The Food and Drink industry maintains a keen focus on safety, both in manufacturing processes and in the safety of the final product itself. However, manufacturing remains a high-risk industry, which accounted for 22% of workplace fatalities in the UK in 2023/24. Equally, the Food and Drink industry is not immune to the various factors which make ensuring the safety of manufacturing workers a continuing challenge. In this blog we consider two of those challenges and discuss how the industry might tackle them.
Recruitment and Staff Turnover
Like so many sectors, the Food and Drink industry is facing a period where recruitment is difficult and staff turnover is high. These days it is rare indeed for an employee to reach 30 years' service. In addition to the financial and efficiency implications of this, regular staff turnover and a relatively inexperienced workforce create a significant risk of workplace accidents. Gone are the hugely experienced site supervisors who knew the policies and procedures inside out (and probably wrote them), and who could be relied upon to train new staff and monitor compliance on the factory floor.
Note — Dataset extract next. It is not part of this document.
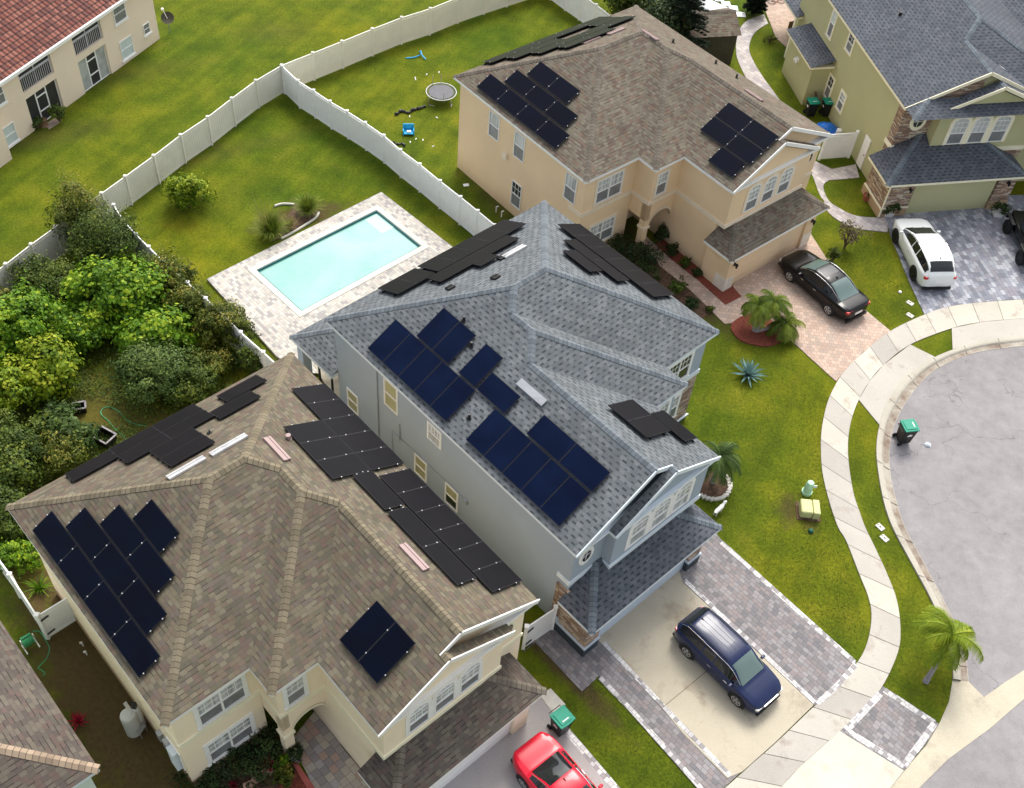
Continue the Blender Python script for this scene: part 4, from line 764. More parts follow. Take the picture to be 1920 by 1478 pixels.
# ---------------------------------------------------------------- green house
GH=thing('green_house','two-storey sage green house with charcoal roof and ledge stone front','house',(20.263,54.762,0),R(-74.7))
gk=.46
pcs=roofshape([(-16,0,0,9.0,gk,'LR'),(-16,1.2,0,11.6,gk,'BFLR'),(-16,3.0,11.0,22,gk,'BFLR')],ZE); build_roof(GH,pcs,M['sh_green'],M['cap_green'])
gup=.62; q0,q1=1.9,8.7; GZ=ZE+.004
build_roof(GH,roofshape([(-.02,gup,q0,q1,.44,'LR',GZ)],ZE),M['sh_green'],M['cap_green'],'gable_roof')
mb=MB(); eaveslab([(-16,0),(0,0),(0,q0),(0,9.2),(-16,9.2)],ZE,mb); eaveslab([(-.02,q0),(gup-.02,q0),(gup-.02,q1),(-.02,q1)],GZ,mb)
rake(mb,.02,0,ZE,4.5,ZE+gk*4.5); rake(mb,.02,9,ZE,4.5,ZE+gk*4.5); vs=(q0+q1)/2; rake(mb,gup+.02,q0,ZE+.01,vs,GZ+.44*(vs-q0)); rake(mb,gup+.02,q1,ZE+.01,vs,GZ+.44*(vs-q0)); mb.build('fascia',M['cream_trim'],GH)
wb=MB(); wb.prism([(-15.7,a),(-a,a),(-a,9),(-15.7,9)],0,ZE-.16); wb.prism([(-a-.01,q0+a),(gup-.18,q0+a),(gup-.18,q1-a),(-a-.01,q1-a)],3.1,ZE-.17); gable(wb,gup-.18,q0+a,q1-a,ZE-.18,.44); gable(wb,-a,a,8.7,ZE-.17,gk)
wb.prism([(-13.2,-1.0),(-9.3,-1.0),(-9.3,a+.01),(-13.2,a+.01)],0,3.0); wb.box(-a,1.9,1.3,6.5,0,2.6); wb.prism([(-a,9),(-a,20),(-15.7,20),(-15.7,9)],0,ZE-.2); wb.build('wall',M['w_green'],GH)
mb=MB(); mb.prism([(-1.0,a-.04),(-a+.04,a-.04),(-a+.04,q0+a+.1),(-1.0,q0+a+.1)],0,ZE-.16); mb.box(-a,gup-.16,q0+a+.02,q1-a,2.6,3.12); mb.box(-a,2.05,-.45,1.2,.62,2.6); mb.box(1.6,2.05,6.6,7.75,.62,2.6); mb.v+=[(-a+.05,a+.1,ZE-.16),(-a+.05,4.5,ZE-.16),(-a+.05,4.5,ZE-.16+gk*4.1)]; mb.f.append((len(mb.v)-3,len(mb.v)-2,len(mb.v)-1)); mb.u.append(None); mb.mi.append(0); each(mb,'stone_cladding',M['stone'],GH)
mb=MB(); mb.box(-a-.1,2.1,-.5,1.22,0,.62); mb.box(1.6,2.1,6.58,7.8,0,.62); each(mb,'stone_base',M['plinth'],GH)
mb=MB(); bandbox(mb,[(-1.0,a-.04),(-a+.05,a-.04),(-a+.05,q0+a),(gup-.18,q0+a),(gup-.18,q1-a)],3.13,3.4,.07); mb.box(-a,2.14,-.54,1.24,.62,.7); mb.box(2.12,2.18,-.5,-.42,.1,2.6); each(mb,'trim_band',M['cream_trim'],GH)
mb=MB(); mb.box(1.9,1.96,1.3,6.5,.02,2.3); mb.build('garage_door',M['w_green'],GH)
gr=build_roof(GH,roofshape([(-a,2.5,-.95,8.0,.5,'FLR',2.72)],2.72),M['sh_green'],M['cap_green'],'garage_roof'); mb=MB(); eaveslab([(-a+.01,-.95),(2.5,-.95),(2.5,8.0),(-a+.01,8.0)],2.72,mb,.16); mb.build('fascia',M['cream_trim'],gr)
build_roof(GH,roofshape([(-13.5,-9.0,-1.35,a,.25,'L',3.0)],3.0),M['sh_green'],M['cap_green'],'lean_to_roof',caps=False); mb=MB(); eaveslab([(-13.5,-1.35),(-9.0,-1.35),(-9.0,a),(-13.5,a)],3.0,mb,.14); mb.build('fascia',M['cream_trim'],GH)
build_roof(GH,roofshape([(-20,-14.7,-.25,6,.4,'LR',3.1)],3.1),M['sh_green'],M['cap_green'],'rear_roof',caps=False); mb=MB(); eaveslab([(-20,-.25),(-14.7,-.25),(-14.7,6),(-20,6)],3.1,mb,.14); mb.box(-14.95,-14.75,-.2,0,0,2.95); mb.build('fascia',M['cream_trim'],GH)
for (x0,x1,z0,z1,pm) in ((-11.2,-10.6,4.0,5.85,'paleglass'),(-8.5,-7.75,4.65,5.8,'darkglass'),(-9.2,-8.5,.85,2.35,'darkglass'),(-7.3,-6.6,1.2,2.4,'blind')): win(GH,'V',a,x0,x1,z0,z1,sgn=-1,panes=1,tw=.1,trim='cream_trim',pm=pm,cols=2)
mb=MB(); mb.box(-3.05,-2.35,a-.06,a,.05,2.15); d=mb.build('side_door',M['white'],GH); mb=MB(); mb.box(-2.5,-2.42,a-.13,a-.06,1.0,1.08); mb.build('handle',M['metal'],d)
for y in (3.62,4.95,6.28): win(GH,'U',gup-.18,y-.48,y+.48,3.8,5.3,panes=1,arch=.3,trim='cream_trim',sill=False,tw=.183,pm='blind')
oval(GH,-a+.05,1.32,5.0,.5,.6,'cream_trim')
z=ZE+gk*(9-6.4); mb=MB(); mb.obox((-1.9,6.3,z+.05),(1,0,0),(0,-1,gk),.5,.2,.04); mb.build('roof_vent',M['metal'],GH)
pipe(GH,-7.6,2.6,planeof('L',gk,0),.2,.1); wall_lamp(GH,2.05,.9,2.0); wall_lamp(GH,2.05,7.2,2.0)
mb=MB(); mb.box(-11.6,-11.3,-1.18,-1.0,1.9,2.15); mb.lathe((-11.6,-1.2,1.9),[(.03,-.1),(.09,.1)],8); mb.lathe((-11.3,-1.2,1.9),[(.03,-.1),(.09,.1)],8); each(mb,'flood_light',M['white'],GH)
# ---------------------------------------------------------------- bottom-left neighbour (roof only in view)
NB=thing('brown_roof_house','house with a weathered brown hip roof at the bottom left corner','house',(-18.127,22.274,0),-.759)
build_roof(NB,roofshape([(-.1,11.08,-15,-2.25,.52,'BFLR')],ZE),M['sh_dark'],M['cap_dark']); mb=MB(); eaveslab([(-.1,-15),(11.08,-15),(11.08,-2.25),(-.1,-2.25)],ZE,mb); mb.build('fascia',M['bluewhite'],NB)
mb=MB(); mb.prism([(.2,-14.7),(10.78,-14.7),(10.78,-2.55),(.2,-2.55)],0,ZE-.16); mb.build('wall',stucco('pale_green_stucco',(.6,.68,.62)),NB)
# ---------------------------------------------------------------- apartment building
AP=thing('apartment_building','long beige apartment building with red tile roof and screened balconies','building',(-25.372,63.176,-.3),4.34237918)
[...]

In their place is a less experienced, and often transient, workforce who lack that ingrained understanding of how things are done, and why they have to be done that way.
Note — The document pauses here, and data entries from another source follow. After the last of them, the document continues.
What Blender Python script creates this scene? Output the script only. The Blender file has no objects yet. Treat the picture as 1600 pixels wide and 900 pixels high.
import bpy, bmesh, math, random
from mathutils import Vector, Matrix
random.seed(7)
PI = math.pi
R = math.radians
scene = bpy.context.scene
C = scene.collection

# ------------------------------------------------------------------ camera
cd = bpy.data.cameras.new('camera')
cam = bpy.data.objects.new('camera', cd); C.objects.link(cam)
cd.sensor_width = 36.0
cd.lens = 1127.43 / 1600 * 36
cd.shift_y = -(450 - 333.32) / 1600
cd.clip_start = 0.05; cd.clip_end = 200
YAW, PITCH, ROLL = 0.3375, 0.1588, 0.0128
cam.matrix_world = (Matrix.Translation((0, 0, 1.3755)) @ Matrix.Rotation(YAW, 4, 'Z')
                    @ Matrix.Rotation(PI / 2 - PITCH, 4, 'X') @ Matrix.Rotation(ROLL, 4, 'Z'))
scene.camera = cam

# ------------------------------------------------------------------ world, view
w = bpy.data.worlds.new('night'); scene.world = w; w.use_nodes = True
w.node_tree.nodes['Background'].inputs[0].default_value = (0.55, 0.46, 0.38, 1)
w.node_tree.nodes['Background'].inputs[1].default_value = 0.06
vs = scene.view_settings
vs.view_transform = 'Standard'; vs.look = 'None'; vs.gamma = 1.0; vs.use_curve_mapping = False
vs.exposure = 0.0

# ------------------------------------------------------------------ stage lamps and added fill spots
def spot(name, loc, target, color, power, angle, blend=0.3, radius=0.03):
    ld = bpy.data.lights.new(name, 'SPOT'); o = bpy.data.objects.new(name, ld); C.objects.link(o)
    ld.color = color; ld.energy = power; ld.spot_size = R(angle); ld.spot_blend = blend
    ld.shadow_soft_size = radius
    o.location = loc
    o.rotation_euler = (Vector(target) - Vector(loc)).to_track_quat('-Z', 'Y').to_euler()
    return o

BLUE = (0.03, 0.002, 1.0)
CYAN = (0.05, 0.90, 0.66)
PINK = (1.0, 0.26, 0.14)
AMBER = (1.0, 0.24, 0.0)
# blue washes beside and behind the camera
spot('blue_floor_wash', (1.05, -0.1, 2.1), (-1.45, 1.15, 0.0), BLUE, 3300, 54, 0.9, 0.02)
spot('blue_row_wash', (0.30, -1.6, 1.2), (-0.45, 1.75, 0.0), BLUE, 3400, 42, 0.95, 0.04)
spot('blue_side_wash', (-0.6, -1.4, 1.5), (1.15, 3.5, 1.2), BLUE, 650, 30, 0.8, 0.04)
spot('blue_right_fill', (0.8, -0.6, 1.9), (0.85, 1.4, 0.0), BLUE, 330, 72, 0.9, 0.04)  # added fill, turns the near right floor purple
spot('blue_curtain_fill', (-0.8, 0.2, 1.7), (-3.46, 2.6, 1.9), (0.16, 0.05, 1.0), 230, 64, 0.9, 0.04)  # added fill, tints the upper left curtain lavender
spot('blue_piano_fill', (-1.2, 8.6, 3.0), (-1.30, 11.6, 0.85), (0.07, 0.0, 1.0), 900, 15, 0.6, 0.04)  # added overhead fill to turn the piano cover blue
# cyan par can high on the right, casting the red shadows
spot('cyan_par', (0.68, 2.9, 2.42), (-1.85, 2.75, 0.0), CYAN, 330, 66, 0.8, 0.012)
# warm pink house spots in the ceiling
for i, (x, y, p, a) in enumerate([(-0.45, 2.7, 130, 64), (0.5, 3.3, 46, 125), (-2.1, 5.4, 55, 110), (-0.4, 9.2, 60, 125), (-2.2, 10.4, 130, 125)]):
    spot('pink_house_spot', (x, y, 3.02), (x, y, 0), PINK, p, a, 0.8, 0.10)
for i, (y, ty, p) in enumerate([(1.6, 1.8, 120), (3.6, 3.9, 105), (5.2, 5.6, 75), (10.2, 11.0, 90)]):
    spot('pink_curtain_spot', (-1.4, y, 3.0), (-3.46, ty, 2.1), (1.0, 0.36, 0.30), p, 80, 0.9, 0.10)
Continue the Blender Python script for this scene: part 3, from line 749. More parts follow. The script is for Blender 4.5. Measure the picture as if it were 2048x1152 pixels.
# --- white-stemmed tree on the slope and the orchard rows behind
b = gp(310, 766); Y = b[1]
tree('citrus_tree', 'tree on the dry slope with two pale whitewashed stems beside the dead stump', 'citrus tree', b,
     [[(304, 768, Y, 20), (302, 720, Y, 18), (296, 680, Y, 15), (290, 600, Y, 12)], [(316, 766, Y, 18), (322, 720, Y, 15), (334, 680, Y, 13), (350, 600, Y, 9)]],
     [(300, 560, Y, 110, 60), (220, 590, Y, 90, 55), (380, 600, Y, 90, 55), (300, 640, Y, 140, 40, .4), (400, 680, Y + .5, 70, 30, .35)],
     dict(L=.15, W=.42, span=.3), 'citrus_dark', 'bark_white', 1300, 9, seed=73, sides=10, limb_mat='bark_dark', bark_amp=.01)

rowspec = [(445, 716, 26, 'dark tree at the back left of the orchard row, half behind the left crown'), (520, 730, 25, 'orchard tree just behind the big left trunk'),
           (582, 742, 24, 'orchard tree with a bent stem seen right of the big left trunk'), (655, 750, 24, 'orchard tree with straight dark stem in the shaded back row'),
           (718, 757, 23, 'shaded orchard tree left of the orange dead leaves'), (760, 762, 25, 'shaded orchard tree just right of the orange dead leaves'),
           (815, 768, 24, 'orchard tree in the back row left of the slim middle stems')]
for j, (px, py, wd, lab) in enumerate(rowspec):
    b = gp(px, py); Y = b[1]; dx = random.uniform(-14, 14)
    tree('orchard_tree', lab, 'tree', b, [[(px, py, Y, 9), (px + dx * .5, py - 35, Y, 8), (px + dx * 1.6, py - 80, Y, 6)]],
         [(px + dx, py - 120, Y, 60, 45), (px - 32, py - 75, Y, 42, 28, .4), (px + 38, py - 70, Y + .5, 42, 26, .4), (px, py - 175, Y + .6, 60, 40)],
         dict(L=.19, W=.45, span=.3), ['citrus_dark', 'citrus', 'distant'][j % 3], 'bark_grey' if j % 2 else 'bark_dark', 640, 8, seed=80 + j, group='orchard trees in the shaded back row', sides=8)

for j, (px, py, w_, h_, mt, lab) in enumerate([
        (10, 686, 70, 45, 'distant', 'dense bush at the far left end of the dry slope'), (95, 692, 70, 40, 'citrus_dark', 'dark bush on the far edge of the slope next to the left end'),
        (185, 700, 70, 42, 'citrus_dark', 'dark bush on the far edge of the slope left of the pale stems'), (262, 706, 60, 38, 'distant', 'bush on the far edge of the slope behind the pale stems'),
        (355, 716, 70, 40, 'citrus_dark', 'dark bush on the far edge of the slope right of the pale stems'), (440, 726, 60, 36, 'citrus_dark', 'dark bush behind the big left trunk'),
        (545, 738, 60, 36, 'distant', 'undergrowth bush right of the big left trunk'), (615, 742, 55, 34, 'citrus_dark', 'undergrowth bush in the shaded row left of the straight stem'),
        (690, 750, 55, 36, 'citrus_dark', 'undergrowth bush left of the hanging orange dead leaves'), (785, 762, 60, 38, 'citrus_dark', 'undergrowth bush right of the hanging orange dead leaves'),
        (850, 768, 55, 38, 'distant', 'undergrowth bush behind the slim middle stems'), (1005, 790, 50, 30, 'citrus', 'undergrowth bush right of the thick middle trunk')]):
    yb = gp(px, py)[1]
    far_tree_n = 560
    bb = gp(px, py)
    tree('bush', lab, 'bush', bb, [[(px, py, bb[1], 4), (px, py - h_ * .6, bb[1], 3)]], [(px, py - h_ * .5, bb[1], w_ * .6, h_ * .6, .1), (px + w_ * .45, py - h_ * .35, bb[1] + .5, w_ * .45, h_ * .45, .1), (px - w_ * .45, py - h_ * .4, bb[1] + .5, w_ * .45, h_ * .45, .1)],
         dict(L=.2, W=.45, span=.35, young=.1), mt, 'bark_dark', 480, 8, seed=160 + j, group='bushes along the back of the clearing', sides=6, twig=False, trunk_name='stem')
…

This creates an environment where institutional knowledge can be lost, policies and procedures become less well understood and there can be a creep towards a "better" way of working. That gradual, unnoticed deviation from the safe system of work is one of the most common causes of workplace accidents in the manufacturing industry.
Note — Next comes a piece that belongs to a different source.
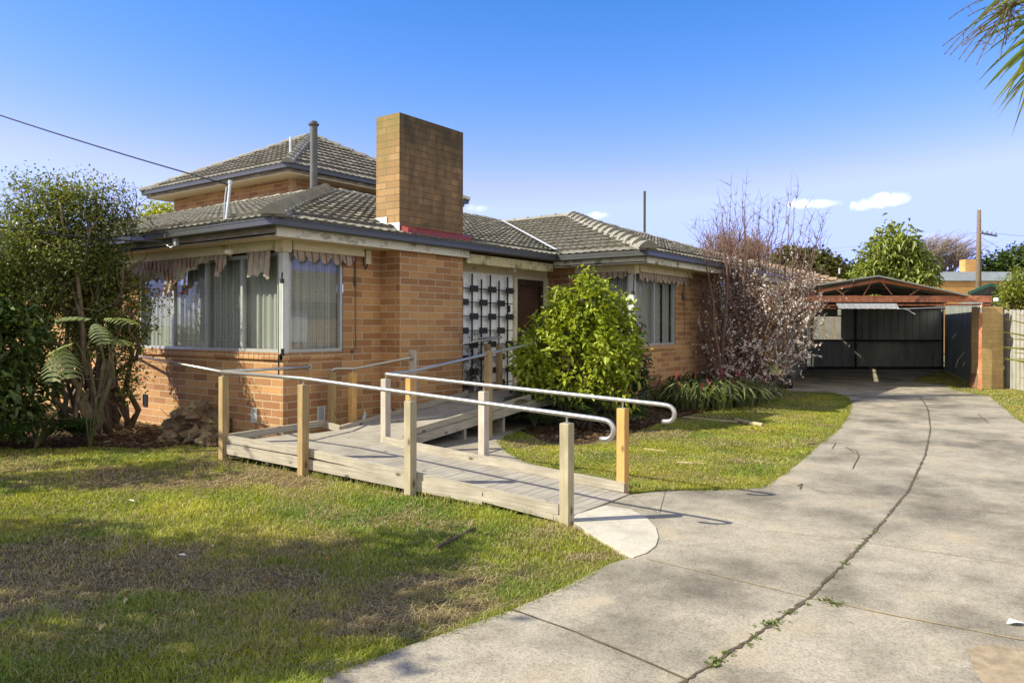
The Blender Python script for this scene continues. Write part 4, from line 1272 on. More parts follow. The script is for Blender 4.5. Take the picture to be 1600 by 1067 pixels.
rpart(dk, 'deck', PLANK)
ld = MB()           # landing boards run the other way
x = -1.115
while x < .46:
    x2 = min(x + .091, .47)
    ld.box((x, -1.995, ZL - .022), (x2 - .005, -.40 if x < -.05 else -.64, ZL + random.uniform(-.001, .001))); x = x2
rpart(ld, 'landing', PLANK)
d2 = MB()
xa, xb2, za_, zb_ = .47, 3.29, .19, .435
n2 = 31
for i in range(n2):
    p, q = xa + (xb2 - xa) * i / n2, xa + (xb2 - xa) * (i + 1) / n2 - .006
    z1, z2 = za_ + (zb_ - za_) * i / n2, za_ + (zb_ - za_) * (i + 1) / n2
    d2.add([(p, -1.78, z1), (q, -1.78, z2), (q, -.64, z2), (p, -.64, z1), (p, -1.78, z1 - .022), (q, -1.78, z2 - .022), (q, -.64, z2 - .022), (p, -.64, z1 - .022)],
           [(0, 1, 2, 3), (0, 4, 5, 1), (1, 5, 6, 2), (2, 6, 7, 3), (3, 7, 4, 0)])
rpart(d2, 'deck', PLANK)
kb = MB()
kb.beam((-1.14, -5.2, .085), (-1.14, -2.0, .225), .042, .085); kb.beam((-1.14, -2.0, .225), (-1.14, -.36, .238), .042, .085)
rpart(kb, 'kickboard', PLANK_H)
kb = MB(); kb.beam((-.03, -5.22, .075), (-.03, -1.985, .228), .042, .085); rpart(kb, 'kickboard', PLANK_H)
kb = MB(); kb.beam((-1.115, -.378, .238), (.45, -.30, .255), .042, .085); rpart(kb, 'kickboard', PLANK_H)
kb = MB(); kb.beam((.47, -.30, .235), (.47, -.62, .195), .042, .085); kb.beam((.492, -.62, .20), (3.28, -.53, .475), .042, .085); rpart(kb, 'kickboard', PLANK_H)
kb = MB(); kb.beam((.60, -1.80, .235), (3.28, -1.80, .485), .042, .085); rpart(kb, 'kickboard', PLANK_H)
fb = MB()
fb.beam((-1.148, -4.4, .065), (-1.148, -2.0, .105), .045, .105); fb.beam((-1.148, -2.0, .105), (-1.148, -.355, .125), .045, .12)
fb.beam((-1.148, -5.25, .01), (-1.148, -4.4, .065), .045, .05)
rpart(fb, 'side_beam', PLANK_H)
fb = MB(); fb.beam((-.035, -4.6, .02), (-.035, -1.98, .12), .045, .08); rpart(fb, 'side_beam', PLANK_H)
fb = MB(); fb.beam((.58, -1.815, .125), (3.28, -1.815, .375), .045, .115); fb.beam((3.28, -1.815, .375), (6.4, -1.815, .375), .045, .115); rpart(fb, 'side_beam', PLANK_H)
for yy in (-4.2, -3.2, -2.3, -1.2, -.5):
    fb = MB(); fb.box((-1.1, yy, 0), (-.06, yy + .05, ZL - .04 if yy > -2.5 else .02 + (yy + 5.27) / 3.27 * .13)); rpart(fb, 'joist', PLANK_H)
for xx in (.8, 1.7, 2.6):
    fb = MB(); fb.box((xx, -1.78, 0), (xx + .05, -.66, .15 + (xx - .47) * .08)); rpart(fb, 'joist', PLANK_H)

def post(cx, cy, z0, z1, mat, label=None, w_=.088):
    m_ = MB(); m_.bbox((cx - w_ / 2, cy - w_ / 2, z0), (cx + w_ / 2, cy + w_ / 2, z1), .004)
    # shift uv per post by building at its own place
    o = rpart(m_, 'post', mat)
    if label: o['label'] = label
    return o
PW = .088
post(-1.21, -5.315, -.05, .812, POST_G, 'greyed post at the foot of the ramp')
post(-1.21, -3.56, -.05, .885, POST_G)
post(-1.21, -1.97, -.05, .965, POST_T)
post(-1.165, -.42, -.05, .985, POST_T)
post(.035, -5.16, -.05, .815, POST_O, 'orange tinted post at the ramp foot')
post(.62, -2.98, -.05, .83, PLANK_P) if False else post(.045, -3.45, -.05, .885, PLANK_P)
post(.045, -1.93, -.05, .955, PLANK_P)
post(.52, -1.88, -.05, .95, POST_O, 'orange new pine post')
post(2.12, -1.88, -.05, 1.235, POST_T)
post(.66, -.22, 0, .935, POST_T)
post(.88, -.40, .0, .93, POST_O)
post(4.15, -.26, .43, 1.27, POST_T)
post(4.50, -.26, .43, 1.25, POST_T)
pk = MB(); pk.box((1.755, -.78, .22), (1.789, -.65, 1.24)); o = rpart(pk, 'wall_plank', PLANK_P)

def rail(pts, name='handrail', r=.021):
    P = [np.array(p, float) for p in pts]
    out = [P[0]]
    for i in range(1, len(P) - 1):       # round the corners
        a, b_, c_ = P[i - 1], P[i], P[i + 1]
        da = (a - b_); dc = (c_ - b_)
        ra = min(.05, np.linalg.norm(da) * .45, np.linalg.norm(dc) * .45)
        pa = b_ + da / np.linalg.norm(da) * ra; pc_ = b_ + dc / np.linalg.norm(dc) * ra
        for k in range(5):
            t_ = k / 4
            out.append((1 - t_) ** 2 * pa + 2 * t_ * (1 - t_) * b_ + t_ ** 2 * pc_)
    out.append(P[-1])
    m_ = MB(); m_.tube(out, r, 12)
    return rpart(m_, name, STEEL, smooth=True)
def hook(p, d, r=.075):
    p = np.array(p, float); d = np.array(d, float)
    L = []
    for k in range(0, 9):
        an = k / 8 * math.pi * .98
        L.append(p + d * (r * math.sin(an)) + UP * (-r + r * math.cos(an)))
    L.append(L[-1] - d * .05)
    return L
def brackets(pts, parent):
    for (x, y, zt_, zr_) in pts:
        m_ = MB()
        m_.tube([(x, y, zt_), (x, y, zr_)], .0085, 8)
        m_.lathe((x, y, zt_), [(.03, -.001), (.03, .005), (.012, .008)], 12)
        m_.tube([(x, y, zr_ - .012), (x, y, zr_ - .03)], [.014, .009], 8)
        m_.build('rail_bracket', STEEL, parent)
h1 = hook((-1.21, -5.67, .862), (0, -1, 0))
r1 = rail([(-.02, 3.6, 1.02), (-.07, 3.55, 1.02)] if False else [(-1.21, -.44, 1.045), (-1.21, -1.97, 1.03)] + [(-1.21, -5.60, .868)] + [tuple(p) for p in h1])
brackets([(-1.21, -5.315, .812, .878), (-1.21, -3.56, .885, .955), (-1.21, -1.97, .965, 1.025), (-1.175, -.42, .985, 1.035)], r1)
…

Three simple steps can help mitigate that risk: (i) before long-standing employees leave, make the time to gather and record their knowledge and experience – have a proper system for preserving your institutional knowledge, (ii) maintain a strong focus on high-quality inductions, initial training and ongoing refreshers and development for all employees – make sure that training is adapted to reflect the knowledge you capture from your most experienced employees, and (iii) monitor compliance with policies and procedures on a daily basis – if there is a creep away from established processes, senior managers need to identify and address that before it results in an incident or accident.
Automation and Technology
Technological advancements undoubtedly provide an opportunity to remove manual or hazardous processes from the workplace and deliver improvements in process safety. However, it is important to remember that change, even positive change involving new technology, alters the risk profile of your business and those new risks must be assessed and appropriate mitigations put in place.
Automation is a perfect example of this. Very few, if any, sites will be fully automated meaning that staff will be working with and around autonomous machinery. Automated bottling lines, or automated vehicles moving ingredients and product around the factory and warehouse all create new risks. How are automated vehicles going to move safely in areas where people are walking? If they are electric (and therefore quiet) how are they going to be heard above the inevitable noise of the factory? How are you going to ensure that machinery which is working autonomously can be stopped quickly in the event of an incident?
The answer, as with almost every other aspect of workplace safety, is to carry out a risk assessment. Don’t just focus on the risks that new technology removes - it is essential that a comprehensive assessment of new risks created is carried out, and that the appropriate control measures are put in place to mitigate those risks.